Items listed in a dataset:

_ _ _ _ _

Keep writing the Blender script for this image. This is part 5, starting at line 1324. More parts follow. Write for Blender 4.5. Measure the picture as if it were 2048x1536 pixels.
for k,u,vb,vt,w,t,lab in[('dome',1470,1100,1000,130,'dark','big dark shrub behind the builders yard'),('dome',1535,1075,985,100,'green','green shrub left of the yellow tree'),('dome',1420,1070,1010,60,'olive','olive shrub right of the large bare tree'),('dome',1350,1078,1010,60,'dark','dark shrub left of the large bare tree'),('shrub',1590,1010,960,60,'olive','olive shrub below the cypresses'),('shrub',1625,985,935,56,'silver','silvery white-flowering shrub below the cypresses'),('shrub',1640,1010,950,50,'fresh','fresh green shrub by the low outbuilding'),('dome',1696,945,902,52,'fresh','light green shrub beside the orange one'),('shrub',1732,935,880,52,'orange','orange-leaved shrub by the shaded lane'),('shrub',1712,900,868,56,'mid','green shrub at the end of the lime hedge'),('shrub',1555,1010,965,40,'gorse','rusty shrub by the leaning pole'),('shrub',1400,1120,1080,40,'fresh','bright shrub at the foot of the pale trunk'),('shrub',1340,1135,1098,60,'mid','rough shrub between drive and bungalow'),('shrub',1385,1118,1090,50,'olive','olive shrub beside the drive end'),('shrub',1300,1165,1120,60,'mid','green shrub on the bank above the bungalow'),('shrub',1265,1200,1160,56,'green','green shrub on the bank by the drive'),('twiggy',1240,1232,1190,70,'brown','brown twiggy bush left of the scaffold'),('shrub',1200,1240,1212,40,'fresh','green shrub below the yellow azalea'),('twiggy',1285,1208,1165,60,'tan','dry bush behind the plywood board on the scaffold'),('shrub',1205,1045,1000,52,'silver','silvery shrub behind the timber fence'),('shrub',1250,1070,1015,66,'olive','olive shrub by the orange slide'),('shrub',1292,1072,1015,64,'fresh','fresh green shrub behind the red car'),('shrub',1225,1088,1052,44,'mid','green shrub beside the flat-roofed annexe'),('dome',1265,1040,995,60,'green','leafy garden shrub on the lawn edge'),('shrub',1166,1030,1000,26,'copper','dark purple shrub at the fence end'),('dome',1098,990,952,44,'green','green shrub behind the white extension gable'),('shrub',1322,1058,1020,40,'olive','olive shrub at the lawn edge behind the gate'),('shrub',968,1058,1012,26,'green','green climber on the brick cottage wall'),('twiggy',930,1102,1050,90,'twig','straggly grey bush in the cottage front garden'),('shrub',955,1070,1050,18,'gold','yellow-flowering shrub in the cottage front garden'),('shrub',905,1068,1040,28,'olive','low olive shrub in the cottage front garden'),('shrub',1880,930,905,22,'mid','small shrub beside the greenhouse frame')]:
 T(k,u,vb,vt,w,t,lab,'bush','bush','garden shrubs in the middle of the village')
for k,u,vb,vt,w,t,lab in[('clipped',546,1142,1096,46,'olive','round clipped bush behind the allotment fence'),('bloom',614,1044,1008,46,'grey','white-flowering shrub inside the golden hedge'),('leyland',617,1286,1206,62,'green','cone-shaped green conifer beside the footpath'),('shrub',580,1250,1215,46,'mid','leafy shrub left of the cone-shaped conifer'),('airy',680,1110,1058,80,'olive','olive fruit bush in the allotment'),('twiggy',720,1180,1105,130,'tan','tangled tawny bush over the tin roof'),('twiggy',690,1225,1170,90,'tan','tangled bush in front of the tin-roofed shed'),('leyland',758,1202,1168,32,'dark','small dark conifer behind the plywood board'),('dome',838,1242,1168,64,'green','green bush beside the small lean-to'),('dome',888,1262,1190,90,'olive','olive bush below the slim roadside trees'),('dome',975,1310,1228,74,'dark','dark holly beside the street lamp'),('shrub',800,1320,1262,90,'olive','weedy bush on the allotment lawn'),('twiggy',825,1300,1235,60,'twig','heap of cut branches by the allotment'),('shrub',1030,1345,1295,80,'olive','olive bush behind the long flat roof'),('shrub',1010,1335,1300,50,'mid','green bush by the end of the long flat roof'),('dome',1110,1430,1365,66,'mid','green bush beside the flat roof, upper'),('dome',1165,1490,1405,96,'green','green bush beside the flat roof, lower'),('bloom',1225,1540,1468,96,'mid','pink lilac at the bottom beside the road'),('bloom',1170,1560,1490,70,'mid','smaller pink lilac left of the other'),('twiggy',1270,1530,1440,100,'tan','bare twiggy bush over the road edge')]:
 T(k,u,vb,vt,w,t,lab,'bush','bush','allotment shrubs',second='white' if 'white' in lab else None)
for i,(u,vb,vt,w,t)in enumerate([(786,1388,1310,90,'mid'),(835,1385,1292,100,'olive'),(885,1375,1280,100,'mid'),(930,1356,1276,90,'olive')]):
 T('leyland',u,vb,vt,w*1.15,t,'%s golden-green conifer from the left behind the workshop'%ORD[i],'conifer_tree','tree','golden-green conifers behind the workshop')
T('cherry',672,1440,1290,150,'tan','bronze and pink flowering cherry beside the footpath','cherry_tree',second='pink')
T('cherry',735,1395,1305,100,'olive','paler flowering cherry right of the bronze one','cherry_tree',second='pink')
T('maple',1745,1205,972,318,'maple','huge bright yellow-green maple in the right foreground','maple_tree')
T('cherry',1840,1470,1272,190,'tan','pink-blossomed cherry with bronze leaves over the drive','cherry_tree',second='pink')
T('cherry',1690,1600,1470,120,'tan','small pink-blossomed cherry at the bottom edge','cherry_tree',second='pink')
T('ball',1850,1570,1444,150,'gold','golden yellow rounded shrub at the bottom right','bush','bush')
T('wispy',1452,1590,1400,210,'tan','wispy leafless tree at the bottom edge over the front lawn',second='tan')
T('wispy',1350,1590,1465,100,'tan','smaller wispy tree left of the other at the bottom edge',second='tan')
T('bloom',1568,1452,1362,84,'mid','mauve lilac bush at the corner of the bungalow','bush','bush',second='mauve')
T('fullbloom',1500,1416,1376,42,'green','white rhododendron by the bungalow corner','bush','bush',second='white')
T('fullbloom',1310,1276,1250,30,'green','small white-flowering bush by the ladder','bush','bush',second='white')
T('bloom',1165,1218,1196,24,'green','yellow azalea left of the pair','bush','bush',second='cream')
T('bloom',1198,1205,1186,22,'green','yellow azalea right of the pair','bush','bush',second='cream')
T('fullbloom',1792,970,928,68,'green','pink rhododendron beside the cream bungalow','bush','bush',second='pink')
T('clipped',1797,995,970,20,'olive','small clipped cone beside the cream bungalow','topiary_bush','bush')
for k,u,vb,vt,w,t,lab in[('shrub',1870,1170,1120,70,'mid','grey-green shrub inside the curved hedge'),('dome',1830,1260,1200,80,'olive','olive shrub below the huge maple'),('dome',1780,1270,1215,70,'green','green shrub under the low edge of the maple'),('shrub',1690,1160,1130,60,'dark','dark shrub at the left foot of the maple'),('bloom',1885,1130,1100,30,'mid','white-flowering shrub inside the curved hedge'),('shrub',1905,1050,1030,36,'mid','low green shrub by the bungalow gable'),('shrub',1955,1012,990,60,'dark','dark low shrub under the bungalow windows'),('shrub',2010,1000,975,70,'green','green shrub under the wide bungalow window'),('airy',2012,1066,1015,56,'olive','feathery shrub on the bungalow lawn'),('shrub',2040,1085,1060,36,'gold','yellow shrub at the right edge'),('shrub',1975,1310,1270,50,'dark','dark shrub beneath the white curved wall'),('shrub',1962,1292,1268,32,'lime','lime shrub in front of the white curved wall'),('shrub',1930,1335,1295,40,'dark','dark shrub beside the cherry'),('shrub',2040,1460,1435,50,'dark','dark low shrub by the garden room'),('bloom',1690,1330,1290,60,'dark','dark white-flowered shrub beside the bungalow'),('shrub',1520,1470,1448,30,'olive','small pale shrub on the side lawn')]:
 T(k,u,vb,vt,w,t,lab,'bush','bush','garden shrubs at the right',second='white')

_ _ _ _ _

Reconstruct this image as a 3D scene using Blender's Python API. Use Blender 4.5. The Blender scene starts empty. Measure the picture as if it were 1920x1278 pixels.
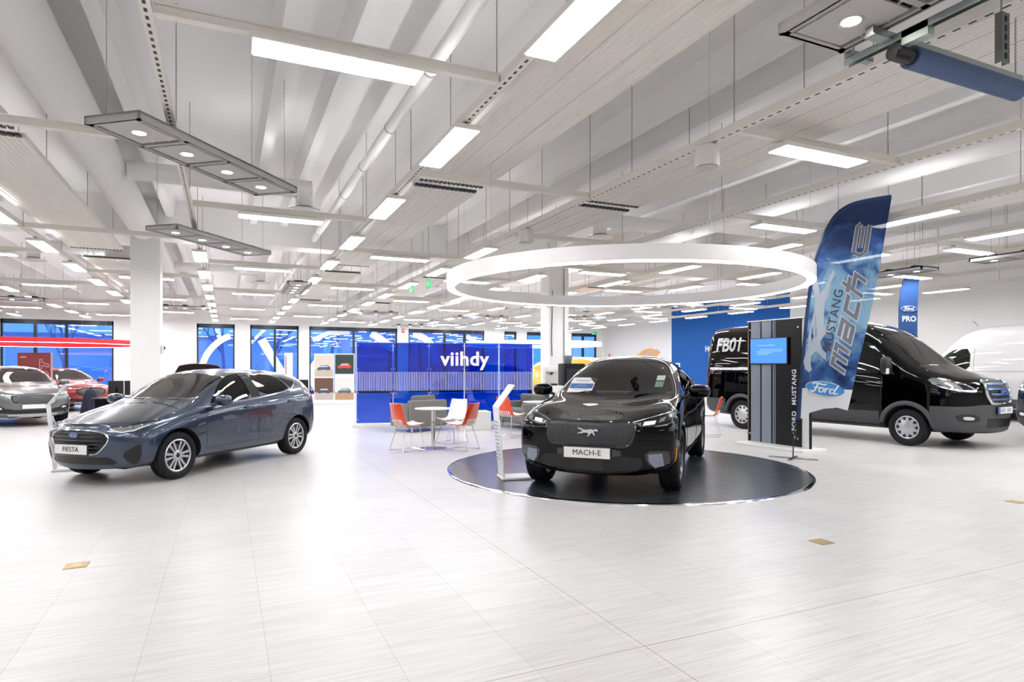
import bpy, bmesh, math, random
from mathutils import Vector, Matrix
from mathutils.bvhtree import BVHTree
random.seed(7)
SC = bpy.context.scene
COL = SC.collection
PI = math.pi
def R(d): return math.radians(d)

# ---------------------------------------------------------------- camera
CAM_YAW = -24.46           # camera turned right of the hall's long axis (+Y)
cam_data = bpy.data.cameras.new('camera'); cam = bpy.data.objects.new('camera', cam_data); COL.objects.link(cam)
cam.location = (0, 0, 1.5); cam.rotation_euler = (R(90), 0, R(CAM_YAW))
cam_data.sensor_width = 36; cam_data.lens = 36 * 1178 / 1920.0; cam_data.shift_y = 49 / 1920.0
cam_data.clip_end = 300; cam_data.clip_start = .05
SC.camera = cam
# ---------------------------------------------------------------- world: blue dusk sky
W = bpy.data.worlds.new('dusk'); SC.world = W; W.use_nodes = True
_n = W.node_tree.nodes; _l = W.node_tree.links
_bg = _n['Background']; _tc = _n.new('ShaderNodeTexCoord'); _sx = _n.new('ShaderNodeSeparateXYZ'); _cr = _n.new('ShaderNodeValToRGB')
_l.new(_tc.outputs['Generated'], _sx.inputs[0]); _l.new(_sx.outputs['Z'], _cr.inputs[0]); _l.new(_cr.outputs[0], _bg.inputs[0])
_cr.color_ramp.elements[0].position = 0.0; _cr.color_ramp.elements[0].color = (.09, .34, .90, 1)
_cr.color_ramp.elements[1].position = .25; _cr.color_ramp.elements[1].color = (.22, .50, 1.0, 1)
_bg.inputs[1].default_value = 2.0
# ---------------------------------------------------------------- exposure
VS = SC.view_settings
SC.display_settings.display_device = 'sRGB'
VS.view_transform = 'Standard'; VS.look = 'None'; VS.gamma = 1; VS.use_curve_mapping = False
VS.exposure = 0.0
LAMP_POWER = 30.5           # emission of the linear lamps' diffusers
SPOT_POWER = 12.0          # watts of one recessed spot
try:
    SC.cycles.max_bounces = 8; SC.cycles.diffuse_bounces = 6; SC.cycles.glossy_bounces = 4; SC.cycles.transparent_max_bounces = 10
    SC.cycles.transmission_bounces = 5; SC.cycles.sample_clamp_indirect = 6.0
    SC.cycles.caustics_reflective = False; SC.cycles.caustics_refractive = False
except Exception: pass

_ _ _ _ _

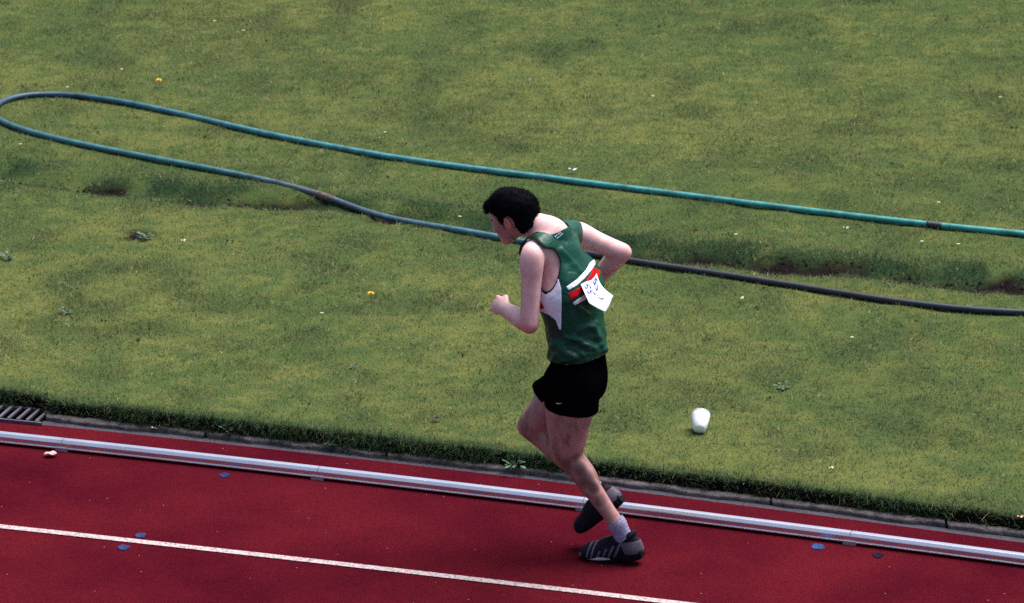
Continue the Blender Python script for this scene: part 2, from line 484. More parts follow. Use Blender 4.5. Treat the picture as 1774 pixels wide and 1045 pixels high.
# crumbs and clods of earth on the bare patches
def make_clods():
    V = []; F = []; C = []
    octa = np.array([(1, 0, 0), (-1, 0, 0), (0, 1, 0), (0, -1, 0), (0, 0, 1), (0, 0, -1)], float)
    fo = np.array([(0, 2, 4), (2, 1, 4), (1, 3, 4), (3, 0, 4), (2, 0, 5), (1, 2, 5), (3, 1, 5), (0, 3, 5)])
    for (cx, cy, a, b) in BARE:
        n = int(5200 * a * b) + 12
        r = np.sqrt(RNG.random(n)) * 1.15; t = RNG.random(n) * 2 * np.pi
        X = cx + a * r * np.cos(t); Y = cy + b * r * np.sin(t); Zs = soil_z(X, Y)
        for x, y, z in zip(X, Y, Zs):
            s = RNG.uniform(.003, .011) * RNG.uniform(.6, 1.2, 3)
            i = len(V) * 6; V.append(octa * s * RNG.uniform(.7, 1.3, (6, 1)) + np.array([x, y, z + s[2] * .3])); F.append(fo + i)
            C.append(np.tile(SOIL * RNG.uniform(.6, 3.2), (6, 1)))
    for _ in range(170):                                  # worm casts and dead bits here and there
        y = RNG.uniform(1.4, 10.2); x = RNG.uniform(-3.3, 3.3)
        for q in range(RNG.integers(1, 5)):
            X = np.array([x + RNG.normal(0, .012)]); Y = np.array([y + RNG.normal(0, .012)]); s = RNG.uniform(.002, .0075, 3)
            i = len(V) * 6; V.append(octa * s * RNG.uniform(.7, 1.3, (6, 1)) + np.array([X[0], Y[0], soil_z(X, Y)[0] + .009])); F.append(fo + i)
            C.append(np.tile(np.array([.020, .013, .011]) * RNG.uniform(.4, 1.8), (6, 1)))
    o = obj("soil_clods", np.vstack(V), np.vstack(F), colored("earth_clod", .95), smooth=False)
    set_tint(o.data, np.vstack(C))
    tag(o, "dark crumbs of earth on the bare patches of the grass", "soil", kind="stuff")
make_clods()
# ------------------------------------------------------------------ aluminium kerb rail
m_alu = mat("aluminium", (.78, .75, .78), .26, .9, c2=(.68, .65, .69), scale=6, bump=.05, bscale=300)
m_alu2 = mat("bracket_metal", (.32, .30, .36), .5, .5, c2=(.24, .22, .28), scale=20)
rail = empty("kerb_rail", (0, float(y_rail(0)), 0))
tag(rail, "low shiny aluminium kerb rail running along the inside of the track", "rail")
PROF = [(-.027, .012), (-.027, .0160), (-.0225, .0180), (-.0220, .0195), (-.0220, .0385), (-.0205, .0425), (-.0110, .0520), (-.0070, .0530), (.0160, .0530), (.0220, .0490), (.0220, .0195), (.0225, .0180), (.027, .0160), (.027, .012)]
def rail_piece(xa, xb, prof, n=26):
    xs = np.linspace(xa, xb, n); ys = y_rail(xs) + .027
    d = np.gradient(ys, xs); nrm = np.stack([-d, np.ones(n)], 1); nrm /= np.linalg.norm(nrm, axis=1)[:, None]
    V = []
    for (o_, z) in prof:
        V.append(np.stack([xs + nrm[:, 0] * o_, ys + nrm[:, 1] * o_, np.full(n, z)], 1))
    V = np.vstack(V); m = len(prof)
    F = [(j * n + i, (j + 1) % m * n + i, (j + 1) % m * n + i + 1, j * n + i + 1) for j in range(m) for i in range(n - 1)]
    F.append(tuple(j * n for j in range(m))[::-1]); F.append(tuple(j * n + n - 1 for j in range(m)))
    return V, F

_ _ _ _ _

Work to be completed:
Extract, without any images, the part of the material above that opens with the line containing "Reconstruct this image" and closes with the line containing "def R(d): return math.radians(d)", both lines included.

Exercise solution:
Reconstruct this image as a 3D scene using Blender's Python API. Use Blender 4.5. The Blender scene starts empty. Measure the picture as if it were 1920x1278 pixels.
import bpy, bmesh, math, random
from mathutils import Vector, Matrix
from mathutils.bvhtree import BVHTree
random.seed(7)
SC = bpy.context.scene
COL = SC.collection
PI = math.pi
def R(d): return math.radians(d)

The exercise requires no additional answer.